# [Written task]
Leave out the pictures and restate the rest of the data exactly.
^^^^
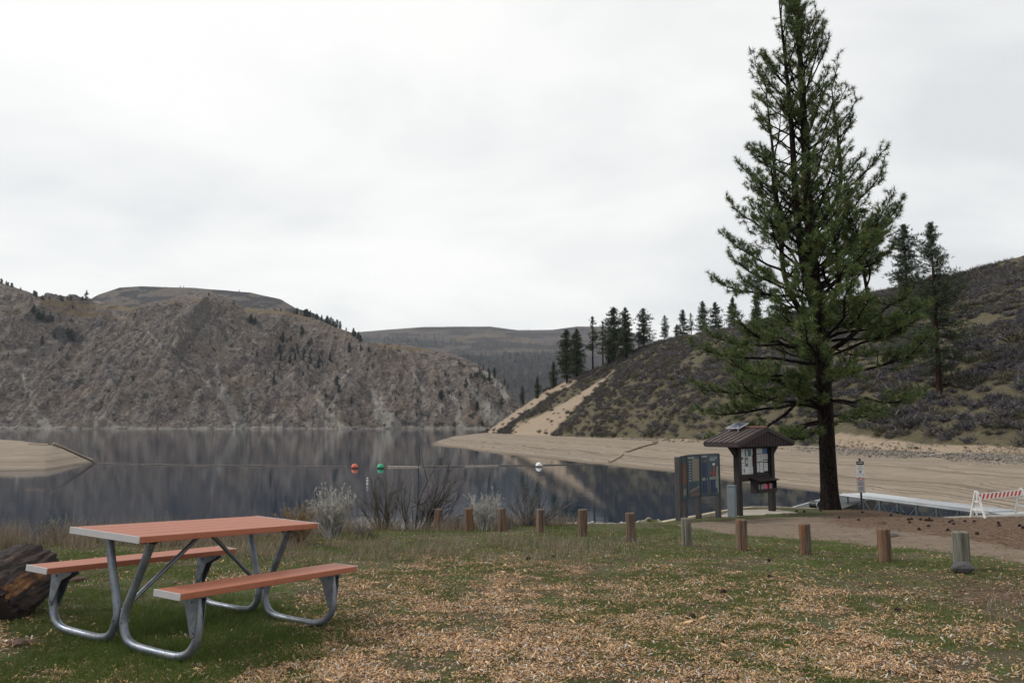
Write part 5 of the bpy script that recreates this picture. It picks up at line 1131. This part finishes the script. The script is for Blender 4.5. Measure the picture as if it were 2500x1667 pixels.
def sage():
    rs = np.random.default_rng(3); cand = []; Pn = len(RT['P'])
    H0, H1 = 51, 51 + 190
    while len(cand) < 10200:
        k = rs.integers(H0, H1 - 2); j = rs.integers(34, min(Pn - 2, 480)); Y = RT['Y'][k, j]; X = RT['X'][k, j]
        # area weight : spacing of rows x columns in metres
        if RT['scr'][k, j] > .35 and rs.uniform() < .96: continue
        dj = abs(X - RT['X'][k, j - 1]) * abs(Y - RT['Y'][k - 1, j])
        if rs.uniform() > dj / .55 * .8: continue
        dn = float(fbm(np.array([X / 7]), np.array([Y / 9]), 3, 55)[0])
        if rs.uniform() > np.clip((dn - .24) * 3.4, .25, 1): continue
        s = rs.uniform(.4, 1.15) * (1.2 if Y < 90 else 1.0) * (1.6 if rs.uniform() < .08 else 1); cand.append((X + rs.uniform(-.4, .4), Y + rs.uniform(-.4, .4), RT['Z'][k, j] - .06 * s, s, rs.integers(0, 5), rs.uniform(0, 6.28)))
    cand = np.array(cand); px, py = proj(cand[:, 0], cand[:, 1], cand[:, 2]); vis = (px > 1150) & (px < 2510) & (py > 600); size = np.where(vis, cand[:, 3] / cand[:, 1], 0); order = np.argsort(-size)
    objs = [fastmesh('sagebrush', V, Fc, M_dry, False, c) for V, Fc, c in BR]; used = [False] * 5
    for i in order[:300]:
        X, Y, Z, s, v, a = cand[i]; v = int(v); o = objs[v] if not used[v] else objs[v].copy()
        if used[v]: COL.objects.link(o)
        used[v] = True; o.location = (X, Y, Z); o.scale = (s * 1.15, s * 1.15, s); o.rotation_euler = (0, 0, a); tag(o, 'grey-purple sagebrush shrub on the lower slope of the right hillside', 'shrub', 'sagebrush on the lower hillside')
    VV, CC = [], []
    for i in order[300:]:
        X, Y, Z, s, v, a = cand[i]; V, Fc, c = BR[int(v)]; V = V.reshape(-1, 3, 3); c = c.reshape(-1, 3, 3); sel = slice(0, 260 if Y < 100 else 130); V = V[sel].reshape(-1, 3) * s * (1 if Y < 100 else 1.15); c = c[sel].reshape(-1, 3)
        VV.append(np.c_[(V[:, 0] * math.cos(a) - V[:, 1] * math.sin(a)) * 1.15 + X, (V[:, 0] * math.sin(a) + V[:, 1] * math.cos(a)) * 1.15 + Y, V[:, 2] + Z]); CC.append(c)
    VV = np.concatenate(VV); o = fastmesh('sagebrush_cover', VV, np.arange(len(VV)).reshape(-1, 3), M_dry, False, np.concatenate(CC)); tag(o, 'dense grey sagebrush cover spread over the whole right hillside', 'shrubs', kind='stuff')
sage()

# ================================================================== ROCKS (cobbles)
def rock_scatter(name, pts, sizes, label, cols=((.07, .065, .06), (.30, .26, .22)), seed=1, flat=.55):
    rs = np.random.default_rng(seed); base = np.array([(1, 0, 0), (-1, 0, 0), (0, 1, 0), (0, -1, 0), (0, 0, 1), (0, 0, -1)], float); f = np.array([(0, 2, 4), (2, 1, 4), (1, 3, 4), (3, 0, 4), (2, 0, 5), (1, 2, 5), (3, 1, 5), (0, 3, 5)])
    # a chunkier 12-vertex rock
    g = (1 + 5 ** .5) / 2; base = unit(np.array([(-1, g, 0), (1, g, 0), (-1, -g, 0), (1, -g, 0), (0, -1, g), (0, 1, g), (0, -1, -g), (0, 1, -g), (g, 0, -1), (g, 0, 1), (-g, 0, -1), (-g, 0, 1)], float))
    f = np.array([(0, 11, 5), (0, 5, 1), (0, 1, 7), (0, 7, 10), (0, 10, 11), (1, 5, 9), (5, 11, 4), (11, 10, 2), (10, 7, 6), (7, 1, 8), (3, 9, 4), (3, 4, 2), (3, 2, 6), (3, 6, 8), (3, 8, 9), (4, 9, 5), (2, 4, 11), (6, 2, 10), (8, 6, 7), (9, 8, 1)])
    n = len(pts); V = base[None] * rs.uniform(.65, 1.25, (n, 12, 1)) * sizes[:, None, None] * np.array([1, 1, flat]) * rs.uniform(.7, 1.3, (n, 1, 3)); a = rs.uniform(0, 6.28, n)[:, None]
    V = np.stack([V[..., 0] * np.cos(a) - V[..., 1] * np.sin(a), V[..., 0] * np.sin(a) + V[..., 1] * np.cos(a), V[..., 2]], -1) + pts[:, None]
    Fc = (f[None] + (np.arange(n) * 12)[:, None, None]).reshape(-1, 3); t = rs.uniform(0, 1, (n, 1)); c = np.repeat(np.array(cols[0]) * (1 - t) + np.array(cols[1]) * t, 12, 0)
    o = fastmesh(name, V.reshape(-1, 3), Fc, M_rock, False, c); tag(o, label, 'rocks', kind='stuff')
def cobbles():
    rs = np.random.default_rng(8); out, sz = [], []
    while len(out) < 6500:
        j = rs.integers(120, 395); k = rs.integers(30, 54); c = RT['cob'][k, j]
        if rs.uniform() > c * 1.2: continue
        X, Y, Z = RT['X'][k, j], RT['Y'][k, j], RT['Z'][k, j]; d = abs(RT['Y'][k, j] - RT['Y'][k + 1, j]); f = rs.uniform(0, 1); Z2 = RT['Z'][k + 1, j]
        if float(fbm(np.array([X / 5]), np.array([Y / 3]), 3, 5)[0]) < .42: continue
        out.append((X + rs.uniform(-.3, .3), Y + f * d, Z + (Z2 - Z) * f)); sz.append(rs.uniform(.03, .085) * (1 + (rs.uniform() < .04) * 1.2) * Y / 60)
    rock_scatter('cobbles', np.array(out), np.array(sz), 'loose grey cobbles strewn along the foot of the right hillside', seed=4)
    P, S = [], []
    for _ in range(420):
        px = rs.uniform(1385, 1625); Y = float(ip(px, [(1385, 17.2), (1500, 17.8), (1560, 18.4), (1625, 19.6)])) + rs.uniform(-.25, .7); x = colX(px, Y, -.7); z = float(ground(np.array([x]), np.array([Y]))[0]); P.append((x, Y, z + .01)); S.append(rs.uniform(.02, .07))
    rock_scatter('riprap_stones', np.array(P), np.array(S), 'pale riprap stones along the bank edge behind the posts', ((.22, .20, .17), (.48, .44, .38)), 9)
cobbles()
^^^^
# [Response to this exercise]
Write part 5 of the bpy script that recreates this picture. It picks up at line 1131. This part finishes the script. The script is for Blender 4.5. Measure the picture as if it were 2500x1667 pixels.
def sage():
    rs = np.random.default_rng(3); cand = []; Pn = len(RT['P'])
    H0, H1 = 51, 51 + 190
    while len(cand) < 10200:
        k = rs.integers(H0, H1 - 2); j = rs.integers(34, min(Pn - 2, 480)); Y = RT['Y'][k, j]; X = RT['X'][k, j]
        # area weight : spacing of rows x columns in metres
        if RT['scr'][k, j] > .35 and rs.uniform() < .96: continue
        dj = abs(X - RT['X'][k, j - 1]) * abs(Y - RT['Y'][k - 1, j])
        if rs.uniform() > dj / .55 * .8: continue
        dn = float(fbm(np.array([X / 7]), np.array([Y / 9]), 3, 55)[0])
        if rs.uniform() > np.clip((dn - .24) * 3.4, .25, 1): continue
        s = rs.uniform(.4, 1.15) * (1.2 if Y < 90 else 1.0) * (1.6 if rs.uniform() < .08 else 1); cand.append((X + rs.uniform(-.4, .4), Y + rs.uniform(-.4, .4), RT['Z'][k, j] - .06 * s, s, rs.integers(0, 5), rs.uniform(0, 6.28)))
    cand = np.array(cand); px, py = proj(cand[:, 0], cand[:, 1], cand[:, 2]); vis = (px > 1150) & (px < 2510) & (py > 600); size = np.where(vis, cand[:, 3] / cand[:, 1], 0); order = np.argsort(-size)
    objs = [fastmesh('sagebrush', V, Fc, M_dry, False, c) for V, Fc, c in BR]; used = [False] * 5
    for i in order[:300]:
        X, Y, Z, s, v, a = cand[i]; v = int(v); o = objs[v] if not used[v] else objs[v].copy()
        if used[v]: COL.objects.link(o)
        used[v] = True; o.location = (X, Y, Z); o.scale = (s * 1.15, s * 1.15, s); o.rotation_euler = (0, 0, a); tag(o, 'grey-purple sagebrush shrub on the lower slope of the right hillside', 'shrub', 'sagebrush on the lower hillside')
    VV, CC = [], []
    for i in order[300:]:
        X, Y, Z, s, v, a = cand[i]; V, Fc, c = BR[int(v)]; V = V.reshape(-1, 3, 3); c = c.reshape(-1, 3, 3); sel = slice(0, 260 if Y < 100 else 130); V = V[sel].reshape(-1, 3) * s * (1 if Y < 100 else 1.15); c = c[sel].reshape(-1, 3)
        VV.append(np.c_[(V[:, 0] * math.cos(a) - V[:, 1] * math.sin(a)) * 1.15 + X, (V[:, 0] * math.sin(a) + V[:, 1] * math.cos(a)) * 1.15 + Y, V[:, 2] + Z]); CC.append(c)
    VV = np.concatenate(VV); o = fastmesh('sagebrush_cover', VV, np.arange(len(VV)).reshape(-1, 3), M_dry, False, np.concatenate(CC)); tag(o, 'dense grey sagebrush cover spread over the whole right hillside', 'shrubs', kind='stuff')
sage()

# ================================================================== ROCKS (cobbles)
def rock_scatter(name, pts, sizes, label, cols=((.07, .065, .06), (.30, .26, .22)), seed=1, flat=.55):
    rs = np.random.default_rng(seed); base = np.array([(1, 0, 0), (-1, 0, 0), (0, 1, 0), (0, -1, 0), (0, 0, 1), (0, 0, -1)], float); f = np.array([(0, 2, 4), (2, 1, 4), (1, 3, 4), (3, 0, 4), (2, 0, 5), (1, 2, 5), (3, 1, 5), (0, 3, 5)])
    # a chunkier 12-vertex rock
    g = (1 + 5 ** .5) / 2; base = unit(np.array([(-1, g, 0), (1, g, 0), (-1, -g, 0), (1, -g, 0), (0, -1, g), (0, 1, g), (0, -1, -g), (0, 1, -g), (g, 0, -1), (g, 0, 1), (-g, 0, -1), (-g, 0, 1)], float))
    f = np.array([(0, 11, 5), (0, 5, 1), (0, 1, 7), (0, 7, 10), (0, 10, 11), (1, 5, 9), (5, 11, 4), (11, 10, 2), (10, 7, 6), (7, 1, 8), (3, 9, 4), (3, 4, 2), (3, 2, 6), (3, 6, 8), (3, 8, 9), (4, 9, 5), (2, 4, 11), (6, 2, 10), (8, 6, 7), (9, 8, 1)])
    n = len(pts); V = base[None] * rs.uniform(.65, 1.25, (n, 12, 1)) * sizes[:, None, None] * np.array([1, 1, flat]) * rs.uniform(.7, 1.3, (n, 1, 3)); a = rs.uniform(0, 6.28, n)[:, None]
    V = np.stack([V[..., 0] * np.cos(a) - V[..., 1] * np.sin(a), V[..., 0] * np.sin(a) + V[..., 1] * np.cos(a), V[..., 2]], -1) + pts[:, None]
    Fc = (f[None] + (np.arange(n) * 12)[:, None, None]).reshape(-1, 3); t = rs.uniform(0, 1, (n, 1)); c = np.repeat(np.array(cols[0]) * (1 - t) + np.array(cols[1]) * t, 12, 0)
    o = fastmesh(name, V.reshape(-1, 3), Fc, M_rock, False, c); tag(o, label, 'rocks', kind='stuff')
def cobbles():
    rs = np.random.default_rng(8); out, sz = [], []
    while len(out) < 6500:
        j = rs.integers(120, 395); k = rs.integers(30, 54); c = RT['cob'][k, j]
        if rs.uniform() > c * 1.2: continue
        X, Y, Z = RT['X'][k, j], RT['Y'][k, j], RT['Z'][k, j]; d = abs(RT['Y'][k, j] - RT['Y'][k + 1, j]); f = rs.uniform(0, 1); Z2 = RT['Z'][k + 1, j]
        if float(fbm(np.array([X / 5]), np.array([Y / 3]), 3, 5)[0]) < .42: continue
        out.append((X + rs.uniform(-.3, .3), Y + f * d, Z + (Z2 - Z) * f)); sz.append(rs.uniform(.03, .085) * (1 + (rs.uniform() < .04) * 1.2) * Y / 60)
    rock_scatter('cobbles', np.array(out), np.array(sz), 'loose grey cobbles strewn along the foot of the right hillside', seed=4)
    P, S = [], []
    for _ in range(420):
        px = rs.uniform(1385, 1625); Y = float(ip(px, [(1385, 17.2), (1500, 17.8), (1560, 18.4), (1625, 19.6)])) + rs.uniform(-.25, .7); x = colX(px, Y, -.7); z = float(ground(np.array([x]), np.array([Y]))[0]); P.append((x, Y, z + .01)); S.append(rs.uniform(.02, .07))
    rock_scatter('riprap_stones', np.array(P), np.array(S), 'pale riprap stones along the bank edge behind the posts', ((.22, .20, .17), (.48, .44, .38)), 9)
cobbles()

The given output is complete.